Toothpaste can behave like a solid until enough force is applied. Blood changes its flow behaviour with conditions.
When solving school problems, first identify whether the fluid can reasonably be treated as Newtonian, keep units consistent, and distinguish dynamic viscosity from kinematic viscosity. Density is needed when converting between them.
Key Facts
- Newtonian fluid law: tau = mu du/dy
- Shear rate between parallel plates: du/dy = U/h when the velocity profile is linear
- Shear stress for plate flow: tau = mu U/h
- Dynamic viscosity mu has SI units Pa s, which is the same as N s/m^2
- Kinematic viscosity: nu = mu/rho, with SI units m^2/s
- For most liquids, viscosity decreases as temperature increases, while for gases, viscosity usually increases as temperature increases
Vocabulary
- Dynamic viscosity
- Dynamic viscosity is the proportionality constant between shear stress and shear rate in a Newtonian fluid.
- Kinematic viscosity
- Kinematic viscosity is dynamic viscosity divided by density and describes how quickly momentum diffuses through a fluid.
- Shear stress
- Shear stress is the tangential force per unit area applied parallel to a fluid layer.
- Shear rate
- Shear rate is the change in fluid velocity with distance perpendicular to the flow direction.
- Newtonian fluid
- A Newtonian fluid is a fluid whose viscosity stays constant as shear rate changes at a fixed temperature and pressure.
Common Mistakes to Avoid
- Confusing dynamic viscosity and kinematic viscosity: dynamic viscosity measures resistance to shear, while kinematic viscosity equals mu/rho and includes the effect of density.
- Using tau = mu U instead of tau = mu U/h: the plate spacing matters because shear stress depends on the velocity gradient, not just the plate speed.
- Assuming every fluid is Newtonian: paints, blood, ketchup, and polymer solutions often change apparent viscosity with shear rate, so tau may not be proportional to du/dy.
- Ignoring temperature effects: viscosity values are temperature dependent, so calculations using tabulated data must match the fluid temperature.
Practice Questions
- 1 A 0.002 m thick layer of oil is between a fixed lower plate and a top plate moving at 0.60 m/s.

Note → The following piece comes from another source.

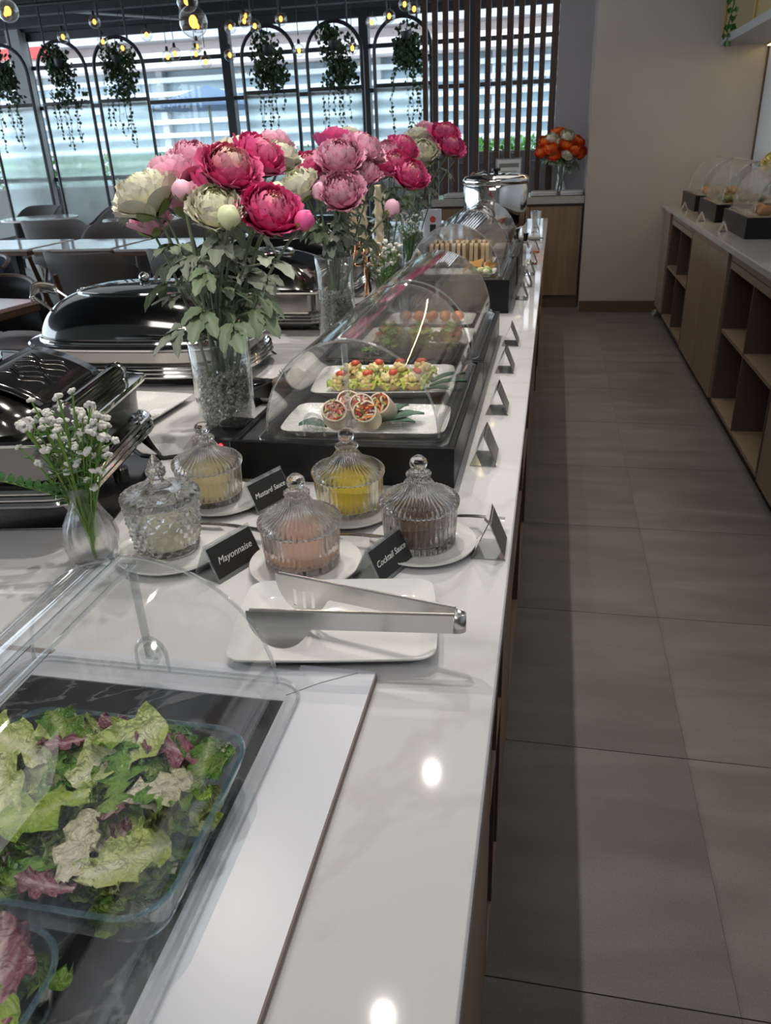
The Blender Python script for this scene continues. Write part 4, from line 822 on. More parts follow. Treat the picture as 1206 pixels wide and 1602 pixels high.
# ------------------------------------------------------------------ food under the covers
FZ = CT+HB-0.006
PL_H = 0.016
rect_plate(0.142, 0.078, PL_H, (-0.306, 1.282, FZ+0.0005), rad(2), 'white relief plate with wraps, front one under the first cover', cr=0.02, bow=0.03, mt='porcelain_relief')
rect_plate(0.140, 0.100, 0.020, (-0.322, 1.522, FZ+0.0005), rad(6), 'white relief plate with egg canapes, behind the wraps', cr=0.02, bow=0.03, mt='porcelain_relief')
rect_plate(0.058, 0.120, 0.016, (-0.600, 1.700, CT+0.0005), rad(-6), 'narrow white plate with two brown pieces left of the first box', cr=0.02, bow=0.03, mt='porcelain_relief')
pr_ = random.Random(21)
def lump(c, r, col, parent=None, name='piece', sq=(1, 1, 0.7), amp=0.18, n=12, m=8, mt='food'):
    o1, o2 = pr_.uniform(0, 9), pr_.uniform(0, 9)
    mb = MB().ball((0, 0, 0), r, n, m, sq=sq, col=col, fn=lambda p: 1+amp*sin(5*p[0]+o1)*cos(6*p[1]+o2)+amp*0.6*sin(11*p[2]+o1+7*p[0]))
    return obj(name, mb, mt, parent, c, ang=180)
for k, (x, y) in enumerate(((-0.603, 1.655), (-0.588, 1.735))): t_ = tag(lump((x, y, CT+0.024), 0.024, (0.17, 0.10, 0.065), None, 'glazed_meatball', (1.1, 0.9, 0.75)), 'brown glazed meat ball on the narrow plate, %s one' % ('front' if k == 0 else 'back'), 'food', 'meat balls on the narrow plate')
hb = thing('herb_garnish', 'green herb tuft between the two brown pieces', 'herb', (-0.597, 1.695, CT+0.012)); hm = MB()
for k in range(14):
    a = k*2.4; hm.tube([(0, 0, 0), (0.008*cos(a), 0.008*sin(a), 0.02), (0.02*cos(a), 0.02*sin(a), 0.032+0.006*sin(k))], [0.0015, 0.002, 0.0006], 4)
obj('leaves', hm, 'sprig_leaf', hb, kind='stuff')
def bamboo_leaf(loc, rz, L, W, label, tilt=0.0):
    def fn(u, v): s_ = (u-0.5)*2; wd = W*sin(pi*min(1, v*0.93+0.05))**0.75*(1-0.25*v); return (v*L, s_*wd, 0.006*sin(pi*v)+0.004*abs(s_)+0.0008*sin(s_*30))
    o = obj('garnish_leaf', MB().grid(fn, 10, 14, colfn=lambda u, v: (0.018, 0.075+0.03*(abs(sin(u*30))), 0.045)), 'leaf_grey', loc=loc, rot=(0, tilt, rz), ang=180, solid=0.0008); return tag(o, label, 'leaf', 'green garnish leaves on the plates')
for k, (x, y, a, L, lb) in enumerate(((-0.285, 1.270, 22, 0.085, 'pointing to the right plate edge'), (-0.285, 1.285, 50, 0.07, 'pointing to the back right'), (-0.300, 1.300, 75, 0.06, 'standing up behind the carrot wrap'), (-0.345, 1.300, 110, 0.055, 'behind the back wrap'), (-0.290, 1.262, -4, 0.075, 'lying along the front right of the plate'), (-0.370, 1.240, 190, 0.05, 'to the left of the wraps'))):
    bamboo_leaf((x, y, FZ+0.009), rad(a), L, 0.019+0.006*(k == 0), 'dark green pointed leaf on the wrap plate, '+lb, -0.18 if k in (1, 2, 3) else -0.10)
for k, (x, y, a) in enumerate(((-0.195, 1.49, 5), (-0.195, 1.52, 30), (-0.205, 1.46, -22))): bamboo_leaf((x-0.03, y, FZ+0.012), rad(a), 0.075, 0.016, 'dark green pointed leaf at the right of the canapes, %s of three' % ('middle', 'back', 'front')[k], -0.12)
def wrap(loc, rz, label, red):
    t = thing('wrap_roll', label, 'food', loc, rz, 'sliced wraps on the front plate'); r = 0.0215
    obj('tortilla', MB().lathe([(r*0.96, 0.0), (r, 0.003), (r*1.02, 0.030), (r*0.99, 0.036), (r*0.86, 0.0365), (r*0.84, 0.030)], 28, lambda q, z, a, j: q*(1+0.05*cos(2*a+1)), cap1=False, col=(0.74, 0.62, 0.46)), 'food', t, ang=50)
    mb = MB(); R = random.Random(int(abs(loc[0])*9999)); cols = [(0.75, 0.18, 0.02), (0.78, 0.24, 0.03), (0.30, 0.02, 0.06), (0.55, 0.05, 0.03), (0.55, 0.60, 0.25), (0.74, 0.70, 0.58), (0.12, 0.25, 0.03)] if not red else [(0.62, 0.10, 0.06), (0.70, 0.30, 0.20), (0.74, 0.55, 0.42), (0.55, 0.06, 0.05), (0.35, 0.40, 0.12), (0.76, 0.66, 0.52)]
    for k in range(38):
        a, q = R.uniform(0, 6.28), r*0.78*sqrt(R.random()); c = R.choice(cols); T = Matrix.Translation((q*cos(a), q*sin(a), 0.031+R.uniform(0, 0.006))) @ Euler((R.uniform(-0.5, 0.5), R.uniform(-0.5, 0.5), R.uniform(0, 3))).to_matrix().to_4x4()
        mb.box(-0.006, -0.0018, -0.0015, 0.006, 0.0018, 0.0015, 0.0006, T=T, col=c)
    mb.lathe([(r*0.83, 0.0), (r*0.83, 0.031)], 20, col=(0.5, 0.20, 0.10)); obj('filling', mb, 'food', t, kind='stuff'); t.rotation_euler = (rad(46), 0, rz); return t
WZ = FZ+0.0075
for x, y, rz, lb, rd in ((-0.353, 1.212, 10, 'front left wrap with salmon coloured filling', 1), (-0.292, 1.213, -8, 'front right wrap with carrot and red cabbage', 0), (-0.345, 1.268, 20, 'back left wrap with salmon coloured filling', 1), (-0.272, 1.258, -20, 'back right wrap with carrot shreds', 0), (-0.312, 1.252, 5, 'small wrap in the middle of the group', 1)):
    wrap((x, y+0.030, WZ+0.0165), rad(rz), lb+' on the relief plate', rd)
# egg canapes: eight on one plate
def canape(loc, rz, label, src=None):
    if src is not None: return dup(src, loc, rz, label)
    t = thing('egg_canape', label, 'food', loc, rz, 'egg salad canapes on the second plate')
    obj('bread_base', MB().lathe([(0.014, 0.0), (0.019, 0.004), (0.0215, 0.011), (0.020, 0.013)], 20, lambda q, z, a, j: q*(1+0.04*sin(3*a)), col=(0.62, 0.42, 0.22)), 'food', t)
    R = random.Random(2)
    def ruf(u, v): a = 2*pi*u; q = 0.008+0.0185*v; return (q*cos(a)*1.05, q*sin(a), 0.013+0.005*v*sin(a*9)+0.004*v*sin(a*5+1)-0.002*v)
    obj('lettuce', MB().grid(ruf, 54, 4, wrap=True, colfn=lambda u, v: (0.16+0.30*v, 0.36+0.14*v, 0.03+0.05*v)), 'food', t, ang=180, solid=0.0008)
    mb = MB()
    for k in range(26):
        a, q, zz = R.uniform(0, 6.28), 0.0145*sqrt(R.random()), R.uniform(0.013, 0.026); q *= (1.1-(zz-0.013)*35*0.9*0.7)
        mb.ball((q*cos(a), q*sin(a), zz), R.uniform(0.0045, 0.0065), 7, 5, col=(0.86, 0.70+R.uniform(-0.06, 0.05), 0.30+R.uniform(-0.05, 0.12)))
    obj('egg_salad', mb, 'food', t, ang=180)
    obj('tomato_half', MB().ball((0.001, -0.003, 0.0300), 0.0095, 14, 8, sq=(1.05, 0.85, 0.55), col=(0.62, 0.075, 0.025)), 'food', t, loc=(0, 0, 0), rot=(0.12, 0, 0)); return t
c0 = None
for r_ in range(2):
    for k in range(4):
        x, y = -0.402+0.0485*k+0.004*r_, 1.476+0.078*r_+0.006*k
        lb = 'egg salad canape with tomato, %s row, %s from the left' % (('front', 'back')[r_], ('first', 'second', 'third', 'fourth')[k])
        c = canape((x, y, FZ+0.0085), rad(40*k+70*r_), lb, c0); c.scale = (1.14, 1.14, 1.14); c0 = c0 or c
dl = thing('dill_garnish', 'feathery green dill between the two rows of canapes', 'herb', (-0.325, 1.516, FZ+0.009)); dm = MB()
for k in range(60):
    a = pr_.uniform(0, 6.28); q = pr_.uniform(0.004, 0.03); dm.tube([(0.3*q*cos(a), 0.3*q*sin(a), 0.004), (q*cos(a)*1.6, 0.7*q*sin(a), 0.018+pr_.uniform(0, 0.016))], [0.0012, 0.0005], 4)
obj('fronds', dm, 'sprig_leaf', dl, kind='stuff')
# second cover: open sandwiches
rect_plate(0.135, 0.085, 0.016, (-0.315, 1.93, FZ+0.0005), 0.0, 'white plate with open sandwiches under the second cover', cr=0.02, mt='porcelain_relief')
def open_sandwich(loc, rz, label, src=None):
    if src is not None: return dup(src, loc, rz, label)
    t = thing('open_sandwich', label, 'food', loc, rz, 'open sandwiches under the second cover')
    obj('bread_slice', MB().loft([rrect(0.026, 0.018, 0.012, 4, 0.0), rrect(0.028, 0.02, 0.012, 4, 0.004), rrect(0.028, 0.02, 0.012, 4, 0.010), rrect(0.026, 0.018, 0.012, 4, 0.012)]).mesh('bread_slice', M['bread'], ang=60), None, t)
    mb = MB(); R = random.Random(8)
    for k in range(9): mb.ball((R.uniform(-0.018, 0.018), R.uniform(-0.011, 0.011), 0.017+R.uniform(0, 0.004)), R.uniform(0.006, 0.009), 8, 5, sq=(1.3, 1, 0.6), col=R.choice([(0.66, 0.22, 0.10), (0.72, 0.38, 0.22), (0.60, 0.14, 0.08)]))
    obj('topping', mb, 'food', t, ang=180)
    def lf(u, v): s_ = (u-0.5)*2; return (s_*0.020*sin(pi*(0.1+0.85*v)), (v-0.5)*0.036, 0.026+0.004*sin(9*u)+0.005*sin(7*v))
    obj('leaf', MB().grid(lf, 6, 6, colfn=lambda u, v: (0.12+0.1*abs(u-0.5), 0.26, 0.03)), 'food', t, ang=180, solid=0.0006); return t
mat('bread', (0.55, 0.36, 0.18), 0.7); o0 = None
for k in range(6):
    o = open_sandwich((-0.395+0.078*(k % 3), 1.90+0.062*(k//3), FZ+0.0082), rad(12*(k % 3)-10), 'open sandwich with red topping and leaf, %s row, %s from the left' % (('front', 'back')[k//3], ('first', 'second', 'third')[k % 3]), o0); o0 = o0 or o
gs_ = salad('loose green lettuce and radicchio heap at the front of the second cover', -0.42, -0.215, 1.775, 1.835, FZ+0.001, FZ+0.055, 26, {'green': 2, 'frisee': 2, 'bright': 1, 'red': 1.4}, 31)
rect_plate(0.12, 0.075, 0.016, (-0.315, 2.135, FZ+0.0005), 0.0, 'white plate with salmon slices at the back of the second cover', cr=0.02, mt='porcelain_relief')
for k in range(5): tag(lump((-0.385+0.036*k, 2.135, FZ+0.022), 0.018, (0.72, 0.26+0.02*(k % 2), 0.10), None, 'salmon_slice', (0.9, 1.6, 0.7), 0.14), 'orange salmon slice at the back of the second cover, %s from the left' % ('first', 'second', 'third', 'fourth', 'fifth')[k], 'food', 'salmon slices')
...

If mu = 0.25 Pa s, find the shear rate and the shear stress on the plate.
- 2 A fluid has dynamic viscosity mu = 0.0012 Pa s and density rho = 850 kg/m^3. Calculate its kinematic viscosity in m^2/s.
- 3 Two fluids are tested in the same parallel-plate device at constant temperature. Fluid A gives a straight-line graph of shear stress versus shear rate through the origin, while Fluid B gives a curved graph. Explain which fluid is Newtonian and what the graph shape tells you about viscosity.